Jottings on science, religion, technology, pop culture and faith from the Antipodes.

Finishing the PhD

3. Practice makes perfect (Finishing the PhD)

(Part 3 of 10)

Putting the actual thesis together into its final form can be tricky. It will involve bringing together:

  • The chapters you’ve written (with their text, tables, figures etc.)
  • The material at the front of the thesis: title page, abstract, dedication, preface, table of contents, and various other lists of figures and tables and acknowledgements
  • A bibliography
  • Various appendices
  • Anything else that needs to be added

As such it will involve some serious work with a word processor, your bibliographic software (if you’re using some), lots of paper, and a computer printer.

Now, assuming that what you’ve been writing is formatted according to your institution’s guideline put aside a couple of days and have a play at putting what you have together into a prototype thesis. If you haven’t written certain bits yet then put in place holder pages with the titles on them but with no content (or content generated by something like Lorem Ipsum – All the facts – Lipsum generator).

In doing so you’ll be forced to deal with making sure that the page numbers are right (I had to have roman numbers for the front material and arabic numbers (starting at 1) for the chapters.) You’ll also have to make sure the you can generate a table of contents and lists of figures and tables correctly. If you’ve worked on chapters as separate files then merging them poses issues to do with footnote/endnote numbers being updated, as well as citations possibly needing to be reformatted.

Bibliographic material too can become a bit of a drama. Automated systems like EndNote etc. are really good at scanning the word processor files for references you’ve entered using it and generating a bibliography. If, however, you’re bibliography needs to include material outside of that which you have cited then you’ll need to figure out how to add the extra material – and remember, regenerating the citation based bibliography will replace any bibliography you have at the end of your document. (I solved that problem by keeping an EndNote database that contained the material I cited, plus other references I wanted to include.
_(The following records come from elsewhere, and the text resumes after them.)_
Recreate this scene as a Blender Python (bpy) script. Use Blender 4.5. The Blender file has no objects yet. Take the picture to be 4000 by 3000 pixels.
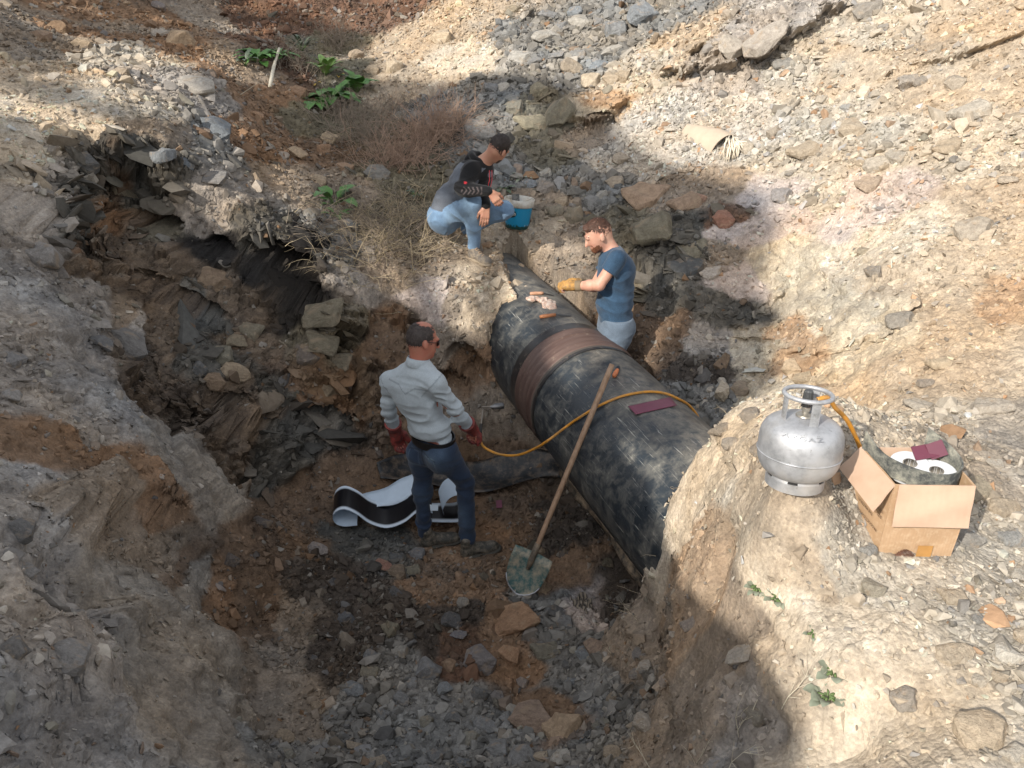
import bpy, bmesh, math, random
import numpy as np
from mathutils import Vector, Matrix, Quaternion
random.seed(7)
RNG = np.random.default_rng(11)
scene = bpy.context.scene
COL = scene.collection
PI = math.pi

# ------------------------------------------------------------------ camera
PITCH = math.radians(27); CAM_H = 3.67; FPX = 3100.0
cam_data = bpy.data.cameras.new('camera')
cam = bpy.data.objects.new('camera', cam_data); COL.objects.link(cam)
cam.location = (0, 0, CAM_H)
cam.rotation_euler = (PI / 2 - PITCH, 0, 0)
cam_data.sensor_width = 36; cam_data.sensor_fit = 'HORIZONTAL'
cam_data.lens = 36 * FPX / 4000
cam_data.clip_start = 0.05; cam_data.clip_end = 600
scene.camera = cam
# ------------------------------------------------------------------ light
SUN_AZ = math.radians(42); SUN_EL = math.radians(34)      # sun stands behind and to the left of the photographer
SUNV = np.array([-math.sin(SUN_AZ) * math.cos(SUN_EL), -math.cos(SUN_AZ) * math.cos(SUN_EL), math.sin(SUN_EL)])
world = bpy.data.worlds.new("World"); scene.world = world; world.use_nodes = True
wn = world.node_tree.nodes; wl = world.node_tree.links
bg = wn['Background']; bg.inputs['Strength'].default_value = 0.15
sky = wn.new('ShaderNodeTexSky'); sky.sky_type = 'NISHITA'; sky.sun_disc = False
sky.sun_elevation = SUN_EL; sky.sun_rotation = math.atan2(SUNV[0], SUNV[1])
sky.air_density = 1.0; sky.dust_density = 1.5; sky.ozone_density = 1.0
# thin autumn haze: the sky is paler than the clear-air model
hz = wn.new('ShaderNodeHueSaturation'); hz.inputs['Saturation'].default_value = 0.26; wl.new(sky.outputs[0], hz.inputs['Color']); wl.new(hz.outputs[0], bg.inputs[0])
sun_d = bpy.data.lights.new('sun', 'SUN'); sun_d.energy = 3.1; sun_d.angle = math.radians(0.6); sun_d.color = (1.0, 0.93, 0.83)
sun = bpy.data.objects.new('sun', sun_d); COL.objects.link(sun); sun.location = (-6, -6, 12)
sun.rotation_euler = Vector(SUNV).to_track_quat('Z', 'Y').to_euler()
scene.view_settings.view_transform = 'Standard'; scene.view_settings.look = 'None'
scene.view_settings.gamma = 1; scene.view_settings.exposure = 0.9; scene.view_settings.use_curve_mapping = False

# ------------------------------------------------------------------ point helpers
cF = np.array([0, math.cos(PITCH), -math.sin(PITCH)]); cR = np.array([1., 0, 0]); cU = np.array([0, math.sin(PITCH), math.cos(PITCH)])
cC = np.array([0, 0, CAM_H])
def ray(x, y): return cR * (x - 2000) / FPX - cU * (y - 1500) / FPX + cF
def at(x, y, d): return cC + ray(x, y) * d                        # a point seen at photo pixel x, y, d metres deep
def atz(x, y, z):
    r = ray(x, y); return cC + r * ((z - CAM_H) / r[2])
def nrm(v):
    v = np.asarray(v, float); return v / (np.linalg.norm(v) + 1e-12)
def smooth(a, b, x):
    t = np.clip((x - a) / (b - a), 0, 1); return t * t * (3 - 2 * t)

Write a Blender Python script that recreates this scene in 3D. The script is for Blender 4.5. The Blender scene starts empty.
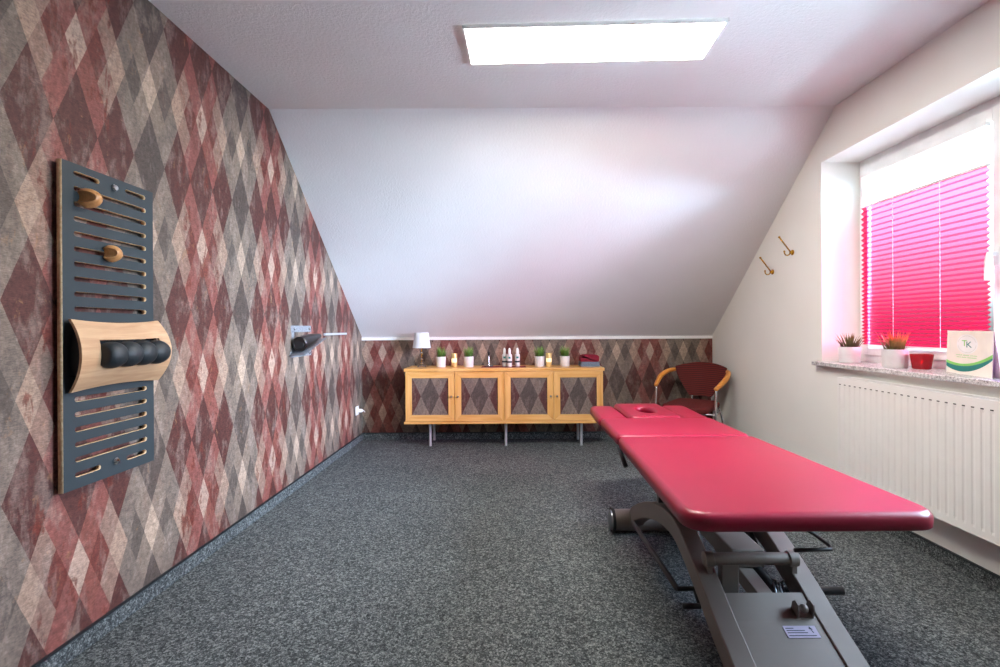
import bpy, bmesh, math, random
from mathutils import Vector, Matrix
random.seed(7)
C = bpy.context.scene
COL = C.collection
PI = math.pi

# ------------------------------------------------------------------ camera, world, exposure
H = 1.12
cam = bpy.data.cameras.new('camera'); co = bpy.data.objects.new('camera', cam); COL.objects.link(co)
co.location = (0, 0, H); co.rotation_euler = (PI/2, .0055, 0)
cam.sensor_width = 36; cam.lens = 480*36/1000; cam.shift_x = -.011; cam.shift_y = -.0055
cam.clip_start = .02
C.camera = co
C.view_settings.view_transform = 'Standard'; C.view_settings.look = 'None'
C.view_settings.gamma = 1; C.view_settings.exposure = 1.45
try: C.view_settings.use_curve_mapping = False
except Exception: pass
C.cycles.use_denoising = True
C.cycles.max_bounces = 10; C.cycles.diffuse_bounces = 6; C.cycles.transparent_max_bounces = 12
C.cycles.sample_clamp_indirect = 6
C.cycles.caustics_reflective = False; C.cycles.caustics_refractive = False

W = bpy.data.worlds.new('sky'); C.world = W; W.use_nodes = True
nt = W.node_tree; nt.nodes.clear()
def N(nt, t, **k):
    n = nt.nodes.new(t)
    for a, b in k.items():
        if a == 'ins':
            for i, v in b.items(): n.inputs[i].default_value = v
        else: setattr(n, a, b)
    return n
GLOW = 72
tc = N(nt, 'ShaderNodeTexCoord'); sp = N(nt, 'ShaderNodeSeparateXYZ')
nt.links.new(tc.outputs['Generated'], sp.inputs[0])
rp = N(nt, 'ShaderNodeValToRGB'); nt.links.new(sp.outputs[2], rp.inputs[0])
e = rp.color_ramp.elements
SKY = [(0.0, (.05, .055, .055)), (.03, (.10, .11, .115)), (.09, (.32, .34, .36)), (.2, (.70, .85, 1)), (1, (.54, .76, 1))]
e[0].position, e[0].color = SKY[0][0], SKY[0][1]+(1,)
e[1].position, e[1].color = SKY[-1][0], SKY[-1][1]+(1,)
for p, c in SKY[1:-1]:
    q = e.new(p); q.color = c+(1,)
bg = N(nt, 'ShaderNodeBackground'); bg.inputs[1].default_value = 15
# sky glow behind and right of camera, added to cool left wall and slope
gd = N(nt, 'ShaderNodeVectorMath', operation='DOT_PRODUCT'); gd.inputs[1].default_value = (.75, -.655, .09); nt.links.new(tc.outputs['Generated'], gd.inputs[0])
gm = N(nt, 'ShaderNodeMath', operation='MAXIMUM'); gm.inputs[1].default_value = 0; nt.links.new(gd.outputs['Value'], gm.inputs[0])
gp_ = N(nt, 'ShaderNodeMath', operation='POWER'); gp_.inputs[1].default_value = 9; nt.links.new(gm.outputs[0], gp_.inputs[0])
gs = N(nt, 'ShaderNodeMath', operation='MULTIPLY'); gs.inputs[1].default_value = GLOW; nt.links.new(gp_.outputs[0], gs.inputs[0])
bg2 = N(nt, 'ShaderNodeBackground'); bg2.inputs[0].default_value = (.58, .79, 1, 1); nt.links.new(gs.outputs[0], bg2.inputs[1])
ad = N(nt, 'ShaderNodeAddShader'); nt.links.new(bg.outputs[0], ad.inputs[0]); nt.links.new(bg2.outputs[0], ad.inputs[1])
wo = N(nt, 'ShaderNodeOutputWorld'); nt.links.new(rp.outputs[0], bg.inputs[0]); nt.links.new(ad.outputs[0], wo.inputs[0])

LED_POWER = 23.0

# room measures
XL, XR, YB, YN, HC, KNEE, YC = -1.51, 2.04, 4.864, -2.4, 2.5, 1.035, 3.01
WX = 2.29                     # inner face of the window frame
WY0, WY1, WZ0, WZ1 = .95, 3.149, .865, 2.194

# daylight portal filling the window opening (helps the sky light find its way in)
pl = bpy.data.lights.new('window_portal', 'AREA'); pl.shape = 'RECTANGLE'; pl.size = WZ1-WZ0; pl.size_y = WY1-WY0
pl.cycles.is_portal = True
po = bpy.data.objects.new('window_portal', pl); COL.objects.link(po)
po.location = (2.33, (WY0+WY1)/2, (WZ0+WZ1)/2); po.rotation_euler = (0, PI/2, 0)

# ------------------------------------------------------------------ materials
def srgb(h):
    h = h.lstrip('#'); v = [int(h[i:i+2], 16)/255 for i in (0, 2, 4)]
    return tuple(x/12.92 if x <= .04045 else ((x+.055)/1.055)**2.4 for x in v)+(1,)
def mixrgb(nt, a, b, f, blend='MIX'):
    m = nt.nodes.new('ShaderNodeMix'); m.data_type = 'RGBA'; m.blend_type = blend
    for s, v in ((m.inputs[0], f), (m.inputs[6], a), (m.inputs[7], b)):
        if hasattr(v, 'is_linked') or isinstance(v, bpy.types.NodeSocket): nt.links.new(v, s)
        else: s.default_value = v
    return m.outputs[2]
def math_(nt, op, a, b=None, c=None):
    m = nt.nodes.new('ShaderNodeMath'); m.operation = op
    for i, v in enumerate((a, b, c)):
        if v is None: continue
        if isinstance(v, bpy.types.NodeSocket): nt.links.new(v, m.inputs[i])
        else: m.inputs[i].default_value = v
    return m.outputs[0]
def ramp(nt, src, stops, interp='LINEAR'):
    r = nt.nodes.new('ShaderNodeValToRGB'); r.color_ramp.interpolation = interp
    e = r.color_ramp.elements
    e[0].position, e[0].color = stops[0]; e[1].position, e[1].color = stops[-1]
    for p, c in stops[1:-1]:
        q = e.new(p); q.color = c
    nt.links.new(src, r.inputs[0]); return r.outputs[0]
def base(name):
    m = bpy.data.materials.new(name); m.use_nodes = True; t = m.node_tree
    return m, t, t.nodes['Principled BSDF']
def noise(t, scale, detail=3, vec=None, rough=.5, dist=0, mapping=None):
    n = t.nodes.new('ShaderNodeTexNoise'); n.inputs['Scale'].default_value = scale; n.inputs['Detail'].default_value = detail
    n.inputs['Roughness'].default_value = rough; n.inputs['Distortion'].default_value = dist
    if vec is None:
        tc = t.nodes.new('ShaderNodeTexCoord'); vec = tc.outputs['Object']
    if mapping:
        mp = t.nodes.new('ShaderNodeMapping'); mp.inputs['Scale'].default_value = mapping[0]
        if len(mapping) > 1: mp.inputs['Rotation'].default_value = mapping[1]
        t.links.new(vec, mp.inputs[0]); vec = mp.outputs[0]
    t.links.new(vec, n.inputs['Vector'])
    return n.outputs['Fac']
def bump(t, p, h, strength, dist=.01):
    b = t.nodes.new('ShaderNodeBump'); b.inputs['Strength'].default_value = strength; b.inputs['Distance'].default_value = dist
    t.links.new(h, b.inputs['Height']); t.links.new(b.outputs[0], p.inputs['Normal'])
def pm(name, col, rough=.5, metal=0, var=.06, vscale=12, bmp=0, bscale=200, bdist=.002, **kw):
    m, t, p = base(name); c = srgb(col) if isinstance(col, str) else col
    n = noise(t, vscale)
    lo = tuple(x*(1-var) for x in c[:3])+(1,); hi = tuple(min(1, x*(1+var)) for x in c[:3])+(1,)
    t.links.new(ramp(t, n, [(.3, lo), (.7, hi)]), p.inputs['Base Color'])
    p.inputs['Roughness'].default_value = rough; p.inputs['Metallic'].default_value = metal
    if bmp: bump(t, p, noise(t, bscale, 2), bmp, bdist)
    for k, v in kw.items(): p.inputs[k.replace('_', ' ')].default_value = v
    return m
def wood(name, a, b, axis, scale=1, rough=.4, **kw):
    m, t, p = base(name)
    s = [14*scale]*3; s[axis] = 1.2*scale
    n = noise(t, 3, 5, mapping=(tuple(s),), dist=.6)
    n2 = noise(t, 30, 2, mapping=(tuple(s),))
    c = ramp(t, n, [(.3, srgb(a)), (.7, srgb(b))])
    t.links.new(mixrgb(t, c, srgb(a), math_(t, 'MULTIPLY', n2, .35)), p.inputs['Base Color'])
    p.inputs['Roughness'].default_value = rough
    bump(t, p, n2, .05, .002)
    for k, v in kw.items(): p.inputs[k.replace('_', ' ')].default_value = v
    return m

GD, GM, GL, GX = '#60554f', '#8b7d72', '#8b7d72', '#5f5650'
def wallpaper(name, axis, c0, z0, T=.678, P=.611, flip=1, wear=1.0):
    """harlequin wallpaper: small diamonds (T/16 wide half, P/6 high half) coloured by a table"""
    m, t, p = base(name)
    tc = t.nodes.new('ShaderNodeTexCoord'); sp = t.nodes.new('ShaderNodeSeparateXYZ')
    t.links.new(tc.outputs['Object'], sp.inputs[0])
    q, r = T/16, P/6
    wob = math_(t, 'MULTIPLY', math_(t, 'SUBTRACT', noise(t, 25, 2), .5), .004)
    x = math_(t, 'DIVIDE', math_(t, 'ADD', math_(t, 'SUBTRACT', sp.outputs[axis], c0), wob), q)
    z = math_(t, 'DIVIDE', math_(t, 'SUBTRACT', sp.outputs[2], z0), r)
    s = math_(t, 'FLOOR', math_(t, 'MULTIPLY', math_(t, 'ADD', x, z), .5))
    w = math_(t, 'FLOOR', math_(t, 'MULTIPLY', math_(t, 'SUBTRACT', x, z), .5))
    a = math_(t, 'ADD', math_(t, 'ADD', s, w), 1)
    b = math_(t, 'SUBTRACT', s, w)
    am = math_(t, 'FLOORED_MODULO', a, 16) if False else math_(t, 'SUBTRACT', a, math_(t, 'MULTIPLY', math_(t, 'FLOOR', math_(t, 'DIVIDE', a, 16)), 16))
    b3 = math_(t, 'ADD', b, 3)
    bm_ = math_(t, 'SUBTRACT', b3, math_(t, 'MULTIPLY', math_(t, 'FLOOR', math_(t, 'DIVIDE', b3, 6)), 6))
    bb = math_(t, 'ABSOLUTE', math_(t, 'SUBTRACT', bm_, 3))
    u = math_(t, 'DIVIDE', math_(t, 'ADD', am, .5), 16)
    DR, RM, RD, TP, TL, TW = '#623b36', '#965c54', '#7b423a', '#a08274', '#b89d8a', '#c8b29e'
    rows = [ {1: GD, 3: DR, 5: DR, 7: DR, 9: DR, 11: DR, 13: DR, 15: GD},
             {0: GD, 2: GM, 4: DR, 6: RM, 8: DR, 10: RM, 12: DR, 14: GM},
             {1: '#948578', 3: '#85786e', 5: TP, 7: '#955d55', 9: '#92594f', 11: '#a08274', 13: '#85786e', 15: '#948578'},
             {0: TW, 2: '#6b6159', 4: TL, 6: RD, 8: '#c6aa99', 10: RD, 12: TL, 14: '#6b6159'} ]
    outs = []
    for k, d in enumerate(rows):
        ks = sorted(d)
        st = [(max(0, kk/16-.001), srgb(d[kk])) for kk in ks]
        if k % 2 == 0: st[0] = (0, st[0][1])
        outs.append(ramp(t, u, st, 'CONSTANT'))
    col = outs[0]
    for k in (1, 2, 3):
        col = mixrgb(t, col, outs[k], math_(t, 'GREATER_THAN', bb, k-.5))
    # weathering: flakes of pale and ochre plaster, dark scratches, woven horizontal threads
    vec = tc.outputs['Object']
    ms = (1, 1, .38)
    f1 = noise(t, 17, 8, vec, .68, .15, mapping=(ms,))
    fl = ramp(t, f1, [(.5, (0, 0, 0, 1)), (.62, (1, 1, 1, 1))])
    light = mixrgb(t, col, srgb('#c2b2a6'), math_(t, 'MULTIPLY', fl, .30*wear))
    f2 = noise(t, 13, 8, vec, .7, .2, mapping=((1.3, 1.3, .45), (.3, .2, 0)))
    rs = ramp(t, f2, [(.57, (0, 0, 0, 1)), (.63, (1, 1, 1, 1))])
    redmask = math_(t, 'MULTIPLY', rs, .75*wear)
    col2 = mixrgb(t, light, srgb('#7a3426'), math_(t, 'MULTIPLY', redmask, ramp(t, u, [(0, (.15,)*3+(1,)), (.27, (1,)*4), (.72, (1,)*4), (.76, (.15,)*3+(1,))], 'CONSTANT')))
    f3 = noise(t, 22, 5, vec, .7, .5, mapping=((1, 1, .6), (0, .4, .3)))
    oc = ramp(t, f3, [(.62, (0, 0, 0, 1)), (.68, (1, 1, 1, 1))])
    col3 = mixrgb(t, col2, srgb('#b98d62'), math_(t, 'MULTIPLY', oc, .35*wear))
    th = noise(t, 10, 3, vec, .6, 0, mapping=((7, 7, 60),))
    thr = ramp(t, th, [(.35, (.7, .7, .7, 1)), (.65, (1.2, 1.2, 1.2, 1))])
    col4 = mixrgb(t, col3, thr, 1.0, 'MULTIPLY')
    col4 = mixrgb(t, col4, ramp(t, noise(t, 55, 8, vec, .75, 0, mapping=((1, 1, .8),)), [(.36, (.7, .7, .7, 1)), (.64, (1.3, 1.3, 1.3, 1))]), 1.0, 'MULTIPLY')
    big = ramp(t, noise(t, 2.2, 4, vec, .6), [(.3, (.86, .86, .88, 1)), (.7, (1.1, 1.08, 1.06, 1))])
    col5 = mixrgb(t, col4, big, 1.0, 'MULTIPLY')
    t.links.new(mixrgb(t, col5, (.70, .68, .665, 1), 1.0, 'MULTIPLY'), p.inputs['Base Color'])
    p.inputs['Roughness'].default_value = .62; p.inputs['Specular IOR Level'].default_value = .35
    bump(t, p, th, .25, .002)
    return m
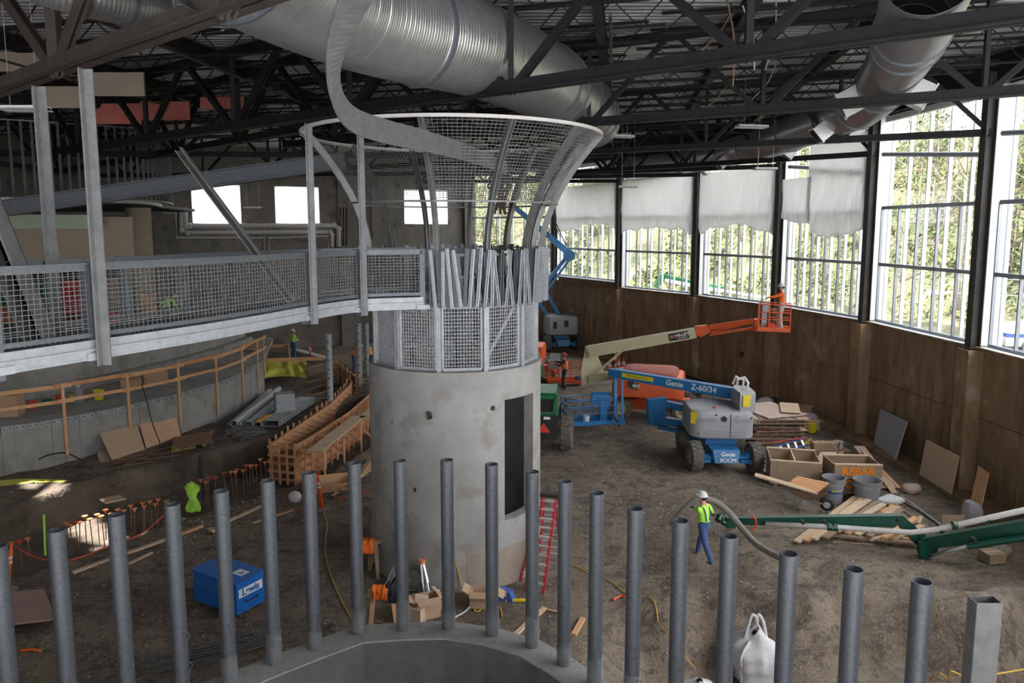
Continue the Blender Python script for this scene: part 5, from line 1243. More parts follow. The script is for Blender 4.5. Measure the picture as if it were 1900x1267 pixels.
# things on the terrace
def bx(name, c, d, rz, m, label, cat, group=None, open_=False, flap=False):
    o = thing(name, label, cat, c, rz, group); x, y, z = d
    m_ = MB()
    t = .012
    if open_ or flap:
        m_.box((0, 0, t / 2), (x, y, t)); m_.box((-x / 2, 0, z / 2), (t, y, z)).box((x / 2, 0, z / 2), (t, y, z)).box((0, -y / 2, z / 2), (x, t, z)).box((0, y / 2, z / 2), (x, t, z))
    else: m_.box((0, 0, z / 2), d)
    part('box_body', m_, M[m], o)
    if flap:
        part('flap', MB().box((-x / 2 - .09, 0, z + .03), (.2, y * .95, .008), (0, .5, 0)), M[m], o); part('flap', MB().box((x / 2 + .08, 0, z - .03), (.2, y * .95, .008), (0, .5, 0)), M[m], o); part('flap', MB().box((0, -y / 2 - .08, z + .02), (x * .95, .18, .008), (.4, 0, 0)), M[m], o)
    elif not open_: part('tape', MB().box((0, 0, z + .002), (x * .99, .06, .004)), M['osb'], o)
    return o
def bucket(c, r, h, m, label, group=None, handle=True, cat='bucket', rim=True):
    o = thing('bucket' if cat == 'bucket' else 'bin', label, cat, c, 0, group)
    part('pail', MB().lathe([(0, 0), (r * .82, 0), (r, h), (r * .95, h), (r * .79, .02), (0, .02)], n=22), M[m], o, smooth=False)
    if rim: part('rim', MB().lathe([(r, h - .03), (r * 1.06, h - .03), (r * 1.06, h), (r * .98, h), (r, h - .03)], n=22), M[m], o)
    if handle: part('handle', MB().tube([V((r * math.cos(a), r * .25 * math.sin(a) + r * .3, h - .05 - abs(math.sin(a)) * r * .5)) for a in [PI * i / 10 for i in range(11)]], .006, 5), M['alu'], o)
    return o
bx('cardboard_box', G(15, 770, TZ), (.9, .6, .75), .2, 'card', 'tall cardboard box at the left end of the terrace', 'cardboard box')
bx('cardboard_box', G(246, 716, TZ), (.8, .5, .35), .3, 'card', 'cardboard box with open flaps on the terrace behind the second rail post', 'cardboard box', flap=True)
bx('cardboard_box', G(290, 712, TZ), (.85, .55, .62), .25, 'card', 'larger closed cardboard box on the terrace beside the open one', 'cardboard box')
bucket(G(184, 741, TZ), .19, .38, 'yellow', 'yellow bucket on the terrace walk'); bucket(G(60, 757, TZ), .17, .25, 'redpl', 'orange red pail on the terrace near the tall box'); bucket(G(88, 752, TZ), .17, .22, 'green', 'green pail on the terrace walk')
bucket(G(113, 748, TZ), .17, .3, 'redpl', 'orange red pail on the terrace, right behind the first rail post'); bucket(G(138, 745, TZ), .15, .3, 'yellow', 'small yellow tub on the terrace walk beside the drum')
o = thing('grey_drum', 'grey drum with pump head on the terrace walk', 'drum', G(147, 747, TZ)); part('drum', MB().lathe([(0, 0), (.18, 0), (.18, .55), (.14, .6), (0, .6)], n=18), M['bin'], o, smooth=False); part('pump_head', MB().cyl((0, 0, .6), (0, 0, .8), .09, n=10).box((.08, 0, .78), (.25, .08, .08)), M['alu'], o)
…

I generated the bibliography from that database and manually pasted it into Word at the end.)

Also, it takes a long time to print, copy and bind a thesis (even spiral binding). Plus it costs a lot to copy and bind multiple copies if you don’t have access to free copying and binding. Until you’ve done that once and worked out the kinks in the process you don’t know what you’re up against if you’re doing it in a hurry.

So, do it at least once or twice well in advance of submission to get a feel for the task at hand. And if you’re not skilled with using your writing tools find someone who can help you learn well in advance of the panic stage.

Also, I printed and bound a prototype thesis about a year out from submission. Really useful to see what was missing and I carried around with me all the time. Very useful to have it sitting beside you when you’re writing other stuff. You can scrawl on it, reference it without having to balance too many word processor windows, and if you keep updating it you have growing proof that the thesis is actually growing. Plus it looks the goods if it’s formatted right.